While I’ve bought a few smaller things, I am seriously considering toning down our Christmas a bit. Or coming up with some different approach for the bulk of my Christmas budget rather than gifts.

With that being said, for the first time, in maybe ever, I really want to decorate for Christmas. Like I’m itching to do it already. We have decorated with a 4′ Christmas Tree from Dollar General for the last several years and frankly little else. This year, I want my house to reflect the joy I feel inside. Don’t mis-read this, I am not saying I want to spend my Christmas budget on decorations; although I do plan to get a bigger tree this year. I don’t necessarily want a bunch more stuff.

Doing it different

What I am saying is that I want to:

1. Decorate my house for Christmas (on a tight budget with minimal “stuff”) before we leave for Texas so that I can enjoy it alot longer. I was tempted to say before Halloween, but I think I can hold out until November 1st. Is that too soon considering we won’t be here for Thanksgiving?

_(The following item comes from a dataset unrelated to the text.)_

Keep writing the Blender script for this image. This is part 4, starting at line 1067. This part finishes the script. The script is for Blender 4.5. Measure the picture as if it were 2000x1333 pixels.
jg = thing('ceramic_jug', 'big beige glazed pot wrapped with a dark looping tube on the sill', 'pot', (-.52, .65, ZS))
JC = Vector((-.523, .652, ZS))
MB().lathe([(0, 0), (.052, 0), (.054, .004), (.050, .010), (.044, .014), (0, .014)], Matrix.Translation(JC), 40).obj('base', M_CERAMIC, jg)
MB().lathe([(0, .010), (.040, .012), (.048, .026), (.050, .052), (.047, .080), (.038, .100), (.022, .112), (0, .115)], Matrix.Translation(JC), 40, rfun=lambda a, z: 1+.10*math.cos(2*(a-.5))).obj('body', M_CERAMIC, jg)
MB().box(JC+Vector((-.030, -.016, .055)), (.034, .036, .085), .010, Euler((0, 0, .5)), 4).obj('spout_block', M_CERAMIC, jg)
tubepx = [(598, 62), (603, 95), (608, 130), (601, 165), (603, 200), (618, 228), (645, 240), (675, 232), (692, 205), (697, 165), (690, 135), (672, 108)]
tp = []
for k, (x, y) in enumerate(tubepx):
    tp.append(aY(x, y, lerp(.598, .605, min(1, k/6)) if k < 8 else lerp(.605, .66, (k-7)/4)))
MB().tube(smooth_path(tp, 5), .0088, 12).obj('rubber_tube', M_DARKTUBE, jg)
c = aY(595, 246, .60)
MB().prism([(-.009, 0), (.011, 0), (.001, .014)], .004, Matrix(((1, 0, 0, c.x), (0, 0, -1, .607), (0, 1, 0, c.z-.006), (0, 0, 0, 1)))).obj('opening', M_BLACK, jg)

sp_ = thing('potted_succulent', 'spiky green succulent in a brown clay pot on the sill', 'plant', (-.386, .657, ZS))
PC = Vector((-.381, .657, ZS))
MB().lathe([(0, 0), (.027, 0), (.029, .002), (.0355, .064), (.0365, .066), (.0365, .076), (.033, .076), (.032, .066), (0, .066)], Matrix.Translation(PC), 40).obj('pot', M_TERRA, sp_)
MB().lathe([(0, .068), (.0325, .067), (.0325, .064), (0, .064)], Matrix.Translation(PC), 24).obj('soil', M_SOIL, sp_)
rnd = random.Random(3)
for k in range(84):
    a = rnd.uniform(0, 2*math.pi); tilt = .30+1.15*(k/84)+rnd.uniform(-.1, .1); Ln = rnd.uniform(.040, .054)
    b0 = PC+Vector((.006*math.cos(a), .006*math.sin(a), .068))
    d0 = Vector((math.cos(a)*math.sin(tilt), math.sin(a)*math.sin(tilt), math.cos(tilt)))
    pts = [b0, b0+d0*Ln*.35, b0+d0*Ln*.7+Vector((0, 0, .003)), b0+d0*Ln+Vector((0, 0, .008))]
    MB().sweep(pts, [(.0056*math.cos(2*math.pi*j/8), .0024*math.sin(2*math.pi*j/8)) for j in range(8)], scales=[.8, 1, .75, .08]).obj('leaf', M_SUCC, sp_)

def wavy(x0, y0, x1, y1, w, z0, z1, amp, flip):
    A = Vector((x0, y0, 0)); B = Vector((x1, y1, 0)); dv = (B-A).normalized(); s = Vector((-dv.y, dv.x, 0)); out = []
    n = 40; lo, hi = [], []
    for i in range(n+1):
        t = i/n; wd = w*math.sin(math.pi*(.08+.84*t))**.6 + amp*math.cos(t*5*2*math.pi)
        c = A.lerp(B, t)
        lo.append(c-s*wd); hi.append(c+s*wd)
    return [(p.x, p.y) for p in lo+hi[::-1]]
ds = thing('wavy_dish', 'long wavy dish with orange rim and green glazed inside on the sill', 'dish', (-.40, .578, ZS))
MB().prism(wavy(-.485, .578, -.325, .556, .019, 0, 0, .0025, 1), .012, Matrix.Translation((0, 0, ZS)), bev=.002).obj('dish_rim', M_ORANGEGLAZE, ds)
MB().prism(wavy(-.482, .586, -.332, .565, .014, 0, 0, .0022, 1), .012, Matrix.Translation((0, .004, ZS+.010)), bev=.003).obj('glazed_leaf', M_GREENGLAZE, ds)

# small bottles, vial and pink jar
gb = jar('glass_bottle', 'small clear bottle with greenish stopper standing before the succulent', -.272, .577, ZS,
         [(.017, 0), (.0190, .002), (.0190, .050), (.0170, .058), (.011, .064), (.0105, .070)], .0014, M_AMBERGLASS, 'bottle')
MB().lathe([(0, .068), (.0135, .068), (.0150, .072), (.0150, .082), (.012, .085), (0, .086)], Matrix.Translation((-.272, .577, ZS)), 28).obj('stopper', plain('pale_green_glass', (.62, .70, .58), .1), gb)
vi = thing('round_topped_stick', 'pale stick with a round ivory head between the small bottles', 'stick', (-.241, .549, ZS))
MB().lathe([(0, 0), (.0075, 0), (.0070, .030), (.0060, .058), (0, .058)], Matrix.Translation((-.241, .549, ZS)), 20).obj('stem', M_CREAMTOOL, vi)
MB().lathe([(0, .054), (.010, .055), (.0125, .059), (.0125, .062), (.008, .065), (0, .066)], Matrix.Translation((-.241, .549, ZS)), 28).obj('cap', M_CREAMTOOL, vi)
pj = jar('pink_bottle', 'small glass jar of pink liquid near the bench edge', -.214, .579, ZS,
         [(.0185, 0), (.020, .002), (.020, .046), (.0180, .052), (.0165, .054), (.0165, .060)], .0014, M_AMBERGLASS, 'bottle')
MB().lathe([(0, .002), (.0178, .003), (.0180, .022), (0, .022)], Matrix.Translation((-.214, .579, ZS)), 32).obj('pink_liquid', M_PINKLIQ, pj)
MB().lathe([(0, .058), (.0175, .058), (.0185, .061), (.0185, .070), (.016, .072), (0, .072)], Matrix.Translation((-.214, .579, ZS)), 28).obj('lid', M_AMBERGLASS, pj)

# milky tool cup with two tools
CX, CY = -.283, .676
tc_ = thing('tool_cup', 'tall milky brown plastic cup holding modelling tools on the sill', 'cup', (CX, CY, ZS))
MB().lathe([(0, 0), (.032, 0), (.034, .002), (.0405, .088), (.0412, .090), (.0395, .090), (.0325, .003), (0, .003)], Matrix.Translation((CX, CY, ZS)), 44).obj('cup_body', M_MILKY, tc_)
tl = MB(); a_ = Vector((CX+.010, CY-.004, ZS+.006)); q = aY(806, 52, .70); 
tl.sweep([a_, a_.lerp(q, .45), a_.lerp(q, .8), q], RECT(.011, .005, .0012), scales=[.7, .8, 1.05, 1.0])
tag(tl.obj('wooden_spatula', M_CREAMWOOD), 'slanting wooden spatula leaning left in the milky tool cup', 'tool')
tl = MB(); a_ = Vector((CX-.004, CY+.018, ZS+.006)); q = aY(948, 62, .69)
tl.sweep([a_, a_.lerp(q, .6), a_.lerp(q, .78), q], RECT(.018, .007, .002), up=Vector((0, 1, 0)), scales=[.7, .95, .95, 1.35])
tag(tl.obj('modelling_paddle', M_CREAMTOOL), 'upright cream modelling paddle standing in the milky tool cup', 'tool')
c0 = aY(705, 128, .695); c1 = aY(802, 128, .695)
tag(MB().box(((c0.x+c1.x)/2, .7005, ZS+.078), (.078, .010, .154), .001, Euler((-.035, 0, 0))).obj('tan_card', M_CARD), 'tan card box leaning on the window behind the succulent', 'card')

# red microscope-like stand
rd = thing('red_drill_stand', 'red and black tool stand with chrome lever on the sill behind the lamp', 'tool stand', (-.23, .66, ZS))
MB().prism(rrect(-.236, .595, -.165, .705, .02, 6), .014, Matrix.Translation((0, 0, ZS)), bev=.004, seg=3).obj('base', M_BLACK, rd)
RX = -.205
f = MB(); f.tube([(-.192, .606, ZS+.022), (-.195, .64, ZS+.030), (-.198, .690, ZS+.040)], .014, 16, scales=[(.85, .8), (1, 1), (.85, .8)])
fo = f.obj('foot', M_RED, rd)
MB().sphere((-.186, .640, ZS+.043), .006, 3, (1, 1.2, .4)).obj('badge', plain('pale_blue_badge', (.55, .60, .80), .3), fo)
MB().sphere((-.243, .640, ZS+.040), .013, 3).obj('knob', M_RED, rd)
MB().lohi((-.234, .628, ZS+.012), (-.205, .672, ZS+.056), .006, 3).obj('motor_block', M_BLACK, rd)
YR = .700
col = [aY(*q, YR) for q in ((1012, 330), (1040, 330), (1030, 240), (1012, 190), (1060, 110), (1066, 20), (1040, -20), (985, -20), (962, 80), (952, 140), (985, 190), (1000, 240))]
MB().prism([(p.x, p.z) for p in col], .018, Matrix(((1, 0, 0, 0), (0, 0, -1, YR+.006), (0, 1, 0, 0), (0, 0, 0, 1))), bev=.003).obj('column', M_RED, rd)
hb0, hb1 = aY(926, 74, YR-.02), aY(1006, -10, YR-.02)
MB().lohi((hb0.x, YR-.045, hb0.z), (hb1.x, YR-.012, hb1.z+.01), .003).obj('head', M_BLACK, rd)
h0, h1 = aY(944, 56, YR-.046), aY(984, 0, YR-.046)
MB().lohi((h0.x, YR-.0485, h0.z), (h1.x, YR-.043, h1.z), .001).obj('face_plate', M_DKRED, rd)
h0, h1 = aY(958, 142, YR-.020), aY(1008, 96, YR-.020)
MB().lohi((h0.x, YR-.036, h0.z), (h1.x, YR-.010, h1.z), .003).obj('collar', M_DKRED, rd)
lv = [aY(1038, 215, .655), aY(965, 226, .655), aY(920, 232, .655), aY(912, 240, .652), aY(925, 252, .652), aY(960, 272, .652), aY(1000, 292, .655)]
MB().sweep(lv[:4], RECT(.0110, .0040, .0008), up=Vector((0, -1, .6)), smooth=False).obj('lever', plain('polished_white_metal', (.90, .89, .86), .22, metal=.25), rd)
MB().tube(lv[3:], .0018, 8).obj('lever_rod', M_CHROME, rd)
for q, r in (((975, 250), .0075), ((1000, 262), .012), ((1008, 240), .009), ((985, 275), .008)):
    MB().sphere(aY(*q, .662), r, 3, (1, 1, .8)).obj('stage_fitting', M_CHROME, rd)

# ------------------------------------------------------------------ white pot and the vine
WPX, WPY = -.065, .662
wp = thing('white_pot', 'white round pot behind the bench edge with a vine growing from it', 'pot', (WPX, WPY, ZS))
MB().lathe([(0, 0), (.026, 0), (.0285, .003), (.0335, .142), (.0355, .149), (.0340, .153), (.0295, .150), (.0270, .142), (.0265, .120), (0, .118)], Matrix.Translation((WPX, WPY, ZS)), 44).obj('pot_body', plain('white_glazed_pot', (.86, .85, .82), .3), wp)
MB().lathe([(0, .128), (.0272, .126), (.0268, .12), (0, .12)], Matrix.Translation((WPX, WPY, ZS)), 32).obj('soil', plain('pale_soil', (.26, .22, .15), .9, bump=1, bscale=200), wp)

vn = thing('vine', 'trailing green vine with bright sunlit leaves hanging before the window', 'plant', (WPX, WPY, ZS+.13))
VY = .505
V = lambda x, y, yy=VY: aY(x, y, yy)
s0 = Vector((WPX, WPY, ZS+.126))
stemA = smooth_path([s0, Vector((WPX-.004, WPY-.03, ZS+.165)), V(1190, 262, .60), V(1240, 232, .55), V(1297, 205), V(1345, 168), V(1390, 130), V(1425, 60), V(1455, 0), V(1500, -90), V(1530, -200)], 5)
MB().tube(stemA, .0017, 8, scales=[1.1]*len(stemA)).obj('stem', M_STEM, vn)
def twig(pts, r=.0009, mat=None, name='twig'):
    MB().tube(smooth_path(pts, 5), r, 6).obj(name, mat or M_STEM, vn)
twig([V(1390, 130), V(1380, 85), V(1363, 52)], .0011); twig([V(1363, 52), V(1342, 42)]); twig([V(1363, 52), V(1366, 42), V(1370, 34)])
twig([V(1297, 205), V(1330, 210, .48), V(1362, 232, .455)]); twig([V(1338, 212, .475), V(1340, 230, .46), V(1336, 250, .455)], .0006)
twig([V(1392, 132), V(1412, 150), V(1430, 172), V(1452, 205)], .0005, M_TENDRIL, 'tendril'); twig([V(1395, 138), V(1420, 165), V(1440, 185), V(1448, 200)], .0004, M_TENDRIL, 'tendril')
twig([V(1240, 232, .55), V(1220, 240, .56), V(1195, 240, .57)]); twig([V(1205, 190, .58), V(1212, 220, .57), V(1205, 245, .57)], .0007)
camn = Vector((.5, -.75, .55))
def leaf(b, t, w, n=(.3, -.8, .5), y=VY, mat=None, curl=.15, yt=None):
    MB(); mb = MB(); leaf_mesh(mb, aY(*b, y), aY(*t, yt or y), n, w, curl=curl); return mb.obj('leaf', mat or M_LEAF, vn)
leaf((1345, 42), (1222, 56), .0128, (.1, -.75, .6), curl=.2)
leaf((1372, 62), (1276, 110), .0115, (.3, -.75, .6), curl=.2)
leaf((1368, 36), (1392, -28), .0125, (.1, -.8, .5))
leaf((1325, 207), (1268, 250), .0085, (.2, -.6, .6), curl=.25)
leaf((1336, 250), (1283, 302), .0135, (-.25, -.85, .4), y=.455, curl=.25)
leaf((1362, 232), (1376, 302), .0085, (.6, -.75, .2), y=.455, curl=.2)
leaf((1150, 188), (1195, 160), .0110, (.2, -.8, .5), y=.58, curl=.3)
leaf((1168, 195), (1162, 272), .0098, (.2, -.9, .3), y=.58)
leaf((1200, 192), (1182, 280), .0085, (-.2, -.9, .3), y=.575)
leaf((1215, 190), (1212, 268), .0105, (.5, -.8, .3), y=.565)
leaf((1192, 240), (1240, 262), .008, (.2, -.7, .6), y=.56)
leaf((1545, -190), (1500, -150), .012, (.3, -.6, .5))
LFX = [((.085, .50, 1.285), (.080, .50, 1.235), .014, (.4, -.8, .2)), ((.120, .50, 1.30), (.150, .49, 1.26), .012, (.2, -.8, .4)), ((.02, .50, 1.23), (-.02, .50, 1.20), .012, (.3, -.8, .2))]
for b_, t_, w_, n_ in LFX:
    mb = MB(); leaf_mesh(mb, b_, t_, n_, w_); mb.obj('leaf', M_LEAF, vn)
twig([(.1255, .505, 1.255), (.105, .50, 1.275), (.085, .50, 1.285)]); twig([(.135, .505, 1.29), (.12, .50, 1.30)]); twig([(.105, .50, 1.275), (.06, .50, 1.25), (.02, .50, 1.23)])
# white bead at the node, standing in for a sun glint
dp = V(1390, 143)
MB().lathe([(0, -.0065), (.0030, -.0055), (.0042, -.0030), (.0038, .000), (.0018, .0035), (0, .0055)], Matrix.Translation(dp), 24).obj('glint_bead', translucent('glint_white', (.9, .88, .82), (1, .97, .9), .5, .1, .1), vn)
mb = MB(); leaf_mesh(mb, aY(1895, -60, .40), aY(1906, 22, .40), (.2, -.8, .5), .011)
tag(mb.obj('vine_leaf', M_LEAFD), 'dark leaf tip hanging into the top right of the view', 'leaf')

2. Find some other way to use my Christmas budget other than just buying stuff. I do want to give some gifts, for sure, but there has to be more to this. I would love suggestions here. Things I have thought of…sponsoring some other families for Christmas, meaning the kids and I spend the Christmas budget and go together to shop for food/gifts for a couple of other families, having the kids use the money to buy some gifts for some of their friends who may not be as blessed (there is a lot of poverty around here). Maybe both?

I really want the kids to be involved and I want there to be an activity of giving, not just sending the money somewhere.

It is certainly early to be thinking of Christmas, but I’m a planner. And if we are going to do something different, I need a plan around it. Anyone here have these same types of desires? Ideas, anyone?

(And yes, I know that I could just take my healthy Christmas budget and throw it at debt. But I’m not going to. I just think our Christmas, well, it’s time for it to look and feel a bit different.)